I am trying to evaluate this integral:
$$ \int_0^\pi \frac{d\theta}{(a + b \cos \theta)^2} $$
for $0 < b < a$. I feel like the way I'm trying to solve [using $\cos t=(e^{it}+e^{-it})/2$ and $z=e^{it}$, but it doesn't seem to come out right. Can anyone help me step by step?

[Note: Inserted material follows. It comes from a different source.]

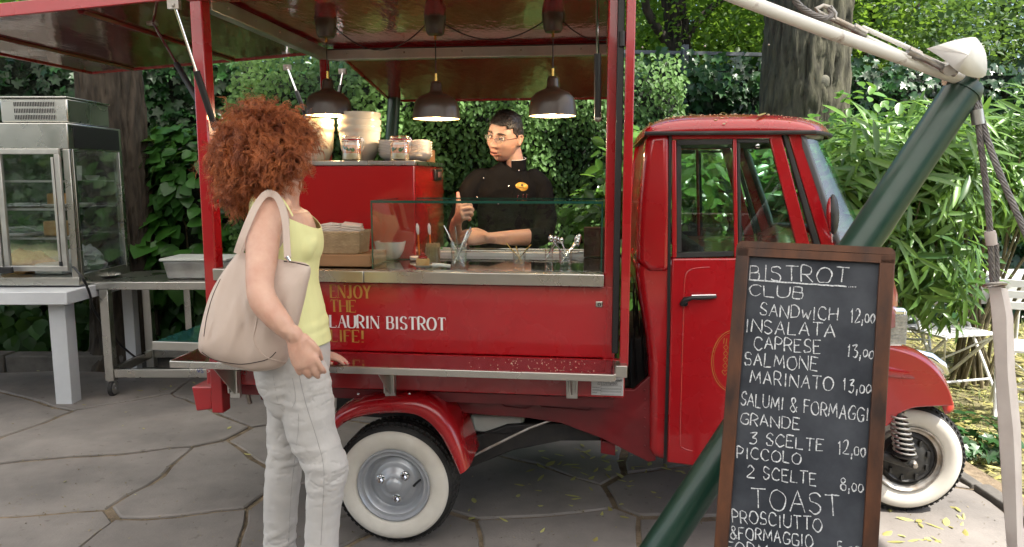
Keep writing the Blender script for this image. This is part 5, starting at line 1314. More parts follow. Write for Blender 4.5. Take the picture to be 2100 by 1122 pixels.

I do not know what you've done, but if I had to guess, perhaps you didn't take into account the double poles.
Rewrite the integral as
$$I = \frac12 \int_0^{2 \pi} \frac{d\theta}{(a+b \cos{\theta})^2}$$
Now make the sub $z=e^{i \theta}$, $d\theta = dz/(i z)$:
$$I = -i 4 \frac12 \oint_{|z|=1} \frac{dz \, z}{(b z^2 + 2 a z+b)^2}$$
The poles of the integrand are at
$$z_{\pm} = -\frac{a}{b} \pm \sqrt{\frac{a^2}{b^2}-1}$$
The only pole inside the circle $|z|=1$ is $z=z_+$.Because there is a double pole at $z=z_+$, the residue at that pole is
$$-i \frac{2}{b^2} \left[\frac{d}{dz} \frac{z}{(z-z_-)^2} \right]_{z=z_+} = -i \frac{2}{b^2} \left [\frac{1}{(z_+-z_-)^2} - \frac{2 z_+}{(z_+-z_-)^3} \right ] $$
After some algebra which I leave to the reader, I get, for the residue
$$-i \frac{2}{b^2} \frac{a}{4 b} \left [ \frac{a^2}{b^2}-1\right]^{-3/2} $$
The integral is therefore $i 2 \pi$ times this residue, or
$$I = \pi a \left ( a^2-b^2\right)^{-3/2} $$
From Taylor series of $\dfrac1{(a+bx)^2}$, we have $$\dfrac1{(a+b \cos(t))^2} = \sum_{k=0}^{\infty} \dfrac{(k+1)(-b)^k}{a^{k+2}} \cos^{k}(t)$$ Now $$\int_0^{2\pi} \cos^k(t) dt = 0 \text{ if $k$ is odd}$$ We also have that $$\color{red}{\int_0^{2\pi}\cos^{2k}(t) dt = \dfrac{(2k-1)!!}{(2k)!!} \times \pi = \pi \dfrac{\dbinom{2k}k}{4^k}}$$ Hence, $$I=\int_0^{2 \pi}\dfrac{dt}{(a+b \cos(t))^2} = \sum_{k=0}^{\infty} \dfrac{(2k+1)b^{2k}}{a^{2k+2}} \int_0^{2\pi}\cos^{2k}(t) dt = \dfrac{\pi}{a^2} \sum_{k=0}^{\infty}(2k+1) \left(\dfrac{b}{2a}\right)^{2k} \dbinom{2k}k$$ Now from Taylor series, we have $$\color{blue}{\sum_{k=0}^{\infty}(2k+1) x^{2k} \dbinom{2k}k = (1-4x^2)^{-3/2}}$$ Hence, $$\color{green}{I = \dfrac{\pi}{a^2} \cdot \sum_{k=0}^{\infty}(2k+1) \left(\dfrac{b}{2a}\right)^{2k} \dbinom{2k}k = \dfrac{\pi}{a^2} \cdot \left(1-\left(\dfrac{b}a\right)^2 \right)^{-3/2} = \dfrac{\pi a}{\left(a^2-b^2 \right)^{3/2}}}$$
Here is a related problem. Since the integrand is an even function, then we can write the integral as $$ \int_0^\pi \frac{d\theta}{(a + b \cos \theta)^2} =\frac{1}{2} \int_{-\pi}^{\pi} \frac{d\theta}{(a + b \cos \theta)^2}. $$
Now, use the change of variables $\theta=\pi-t$ to write the integral in the form
$$ \frac{1}{2} \int_{-\pi}^{\pi} \frac{d\theta}{(a + b \cos \theta)^2}=\frac{1}{2} \int_{0}^{2\pi} \frac{d t}{(a + b \cos t)^2}. $$
Now, you are ready to use the complex variable technique.